Real GNSS-denied systems don't bet on a single modality. Standard pattern: an inertial core, vision-based aiding for local motion when available, and a map-referenced aid for occasional absolute corrections. Top it with integrity monitoring that can reject bad updates and flag when position isn't trustworthy.

Market direction

GNSS vulnerability isn't treated as an outlier anymore in defense or high-consequence commercial systems. Specs are shifting from best-case accuracy to performance under defined outages and deception. What matters: detection capability, bounded error growth, and safe fallback when you can't trust your position.

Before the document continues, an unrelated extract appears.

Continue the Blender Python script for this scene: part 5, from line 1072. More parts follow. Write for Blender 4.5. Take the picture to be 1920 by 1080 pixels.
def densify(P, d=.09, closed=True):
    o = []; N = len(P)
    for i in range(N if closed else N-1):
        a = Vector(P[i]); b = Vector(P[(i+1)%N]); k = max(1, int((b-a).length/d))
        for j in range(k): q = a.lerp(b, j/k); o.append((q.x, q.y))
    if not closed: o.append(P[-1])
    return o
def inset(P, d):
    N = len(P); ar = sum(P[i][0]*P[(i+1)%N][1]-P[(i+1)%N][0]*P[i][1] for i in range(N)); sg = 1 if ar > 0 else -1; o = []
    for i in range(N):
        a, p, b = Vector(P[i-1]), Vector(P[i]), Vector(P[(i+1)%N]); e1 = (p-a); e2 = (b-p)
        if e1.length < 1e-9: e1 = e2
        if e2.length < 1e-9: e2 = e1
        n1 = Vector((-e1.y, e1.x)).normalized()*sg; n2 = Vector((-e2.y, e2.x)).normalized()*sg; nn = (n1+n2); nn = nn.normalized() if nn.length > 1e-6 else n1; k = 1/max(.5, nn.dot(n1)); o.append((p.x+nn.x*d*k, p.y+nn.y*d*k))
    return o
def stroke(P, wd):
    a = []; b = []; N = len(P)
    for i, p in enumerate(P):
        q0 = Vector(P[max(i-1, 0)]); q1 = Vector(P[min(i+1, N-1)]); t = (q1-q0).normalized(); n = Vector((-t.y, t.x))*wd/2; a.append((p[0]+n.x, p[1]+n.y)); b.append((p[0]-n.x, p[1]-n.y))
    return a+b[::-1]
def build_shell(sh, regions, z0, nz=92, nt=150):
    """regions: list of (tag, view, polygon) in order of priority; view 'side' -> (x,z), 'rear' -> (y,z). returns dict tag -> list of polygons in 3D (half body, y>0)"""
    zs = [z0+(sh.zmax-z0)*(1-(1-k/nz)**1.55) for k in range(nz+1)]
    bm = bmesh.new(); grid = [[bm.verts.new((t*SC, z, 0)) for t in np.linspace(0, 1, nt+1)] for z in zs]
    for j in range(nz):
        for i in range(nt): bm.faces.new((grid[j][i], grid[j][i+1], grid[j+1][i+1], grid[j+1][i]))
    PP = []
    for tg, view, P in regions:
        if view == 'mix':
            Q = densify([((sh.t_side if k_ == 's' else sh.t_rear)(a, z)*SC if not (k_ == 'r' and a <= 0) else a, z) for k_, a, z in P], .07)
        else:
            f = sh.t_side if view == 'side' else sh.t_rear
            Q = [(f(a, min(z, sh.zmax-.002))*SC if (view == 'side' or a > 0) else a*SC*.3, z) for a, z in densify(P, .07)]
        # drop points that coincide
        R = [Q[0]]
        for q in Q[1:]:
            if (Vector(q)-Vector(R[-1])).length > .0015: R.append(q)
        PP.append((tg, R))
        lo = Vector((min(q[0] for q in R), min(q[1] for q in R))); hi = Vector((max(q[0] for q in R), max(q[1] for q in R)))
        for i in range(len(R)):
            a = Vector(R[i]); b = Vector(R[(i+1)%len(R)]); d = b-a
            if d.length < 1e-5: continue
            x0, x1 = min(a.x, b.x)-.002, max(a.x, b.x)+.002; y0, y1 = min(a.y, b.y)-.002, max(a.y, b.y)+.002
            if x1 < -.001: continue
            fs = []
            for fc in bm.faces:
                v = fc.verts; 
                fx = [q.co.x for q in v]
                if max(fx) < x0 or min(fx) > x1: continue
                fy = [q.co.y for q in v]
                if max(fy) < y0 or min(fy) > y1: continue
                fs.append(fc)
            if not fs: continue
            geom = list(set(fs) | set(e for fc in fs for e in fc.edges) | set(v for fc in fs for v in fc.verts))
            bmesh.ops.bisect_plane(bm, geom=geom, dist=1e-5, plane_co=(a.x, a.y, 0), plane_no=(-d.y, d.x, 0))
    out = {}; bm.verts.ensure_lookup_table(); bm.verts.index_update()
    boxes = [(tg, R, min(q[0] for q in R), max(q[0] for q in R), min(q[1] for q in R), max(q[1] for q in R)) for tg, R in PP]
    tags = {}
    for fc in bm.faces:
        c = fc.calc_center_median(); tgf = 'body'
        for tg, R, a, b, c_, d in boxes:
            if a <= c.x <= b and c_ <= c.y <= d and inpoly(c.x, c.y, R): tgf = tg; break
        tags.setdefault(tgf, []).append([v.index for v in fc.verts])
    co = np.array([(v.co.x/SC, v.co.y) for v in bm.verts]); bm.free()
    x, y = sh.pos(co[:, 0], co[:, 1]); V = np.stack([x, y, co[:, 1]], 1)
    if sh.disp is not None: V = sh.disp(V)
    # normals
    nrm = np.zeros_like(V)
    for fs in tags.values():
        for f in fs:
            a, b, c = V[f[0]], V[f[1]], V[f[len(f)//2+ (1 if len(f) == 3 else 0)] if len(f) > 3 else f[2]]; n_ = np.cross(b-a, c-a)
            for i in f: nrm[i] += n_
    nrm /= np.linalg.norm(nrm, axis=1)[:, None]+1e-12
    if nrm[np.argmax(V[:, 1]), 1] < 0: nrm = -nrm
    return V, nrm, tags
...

The problem isn't unique to military. North Sea energy platforms operate in known jamming zones from vessels and land transmitters. Arctic and polar surveys see degraded geometry and ionospheric problems that make GNSS unreliable for weeks. Underground mining, deep-sea work, dense urban port operations all hit satellite gaps from geometry alone. The core engineering problem (bounded position when GNSS fails) is the same across all these, even if the threat vector differs.

Defense spending focuses on assured PNT: measurable uncertainty, integrity checks, proven jamming and spoofing resistance. Terrain and tactical inertial stay in the game where geography and budget allow. Vision gets valued for being passive and hard to jam electronically, provided you actually qualify it for real weather, dirt, platform vibration, not just clean test footage.

European autonomy adds another dimension: control of sensors, timing, and especially geospatial data and update pipelines. “Infrastructure-independent autonomy” isn't just operating without satellites. It's operating without depending on foreign data, external permissions, supply chains you don't control, or trust anchors that disappear when politics change.

Edge compute helps. It doesn't replace good engineering discipline. Power and thermal budgets limit what you can sustain. Safety arguments get harder when performance depends on whether the cpu is busy. Systems that work in the field treat GNSS as one unreliable measurement, fuse with conservative uncertainty budgets, and test failure modes in realistic environments, not marketing test tracks.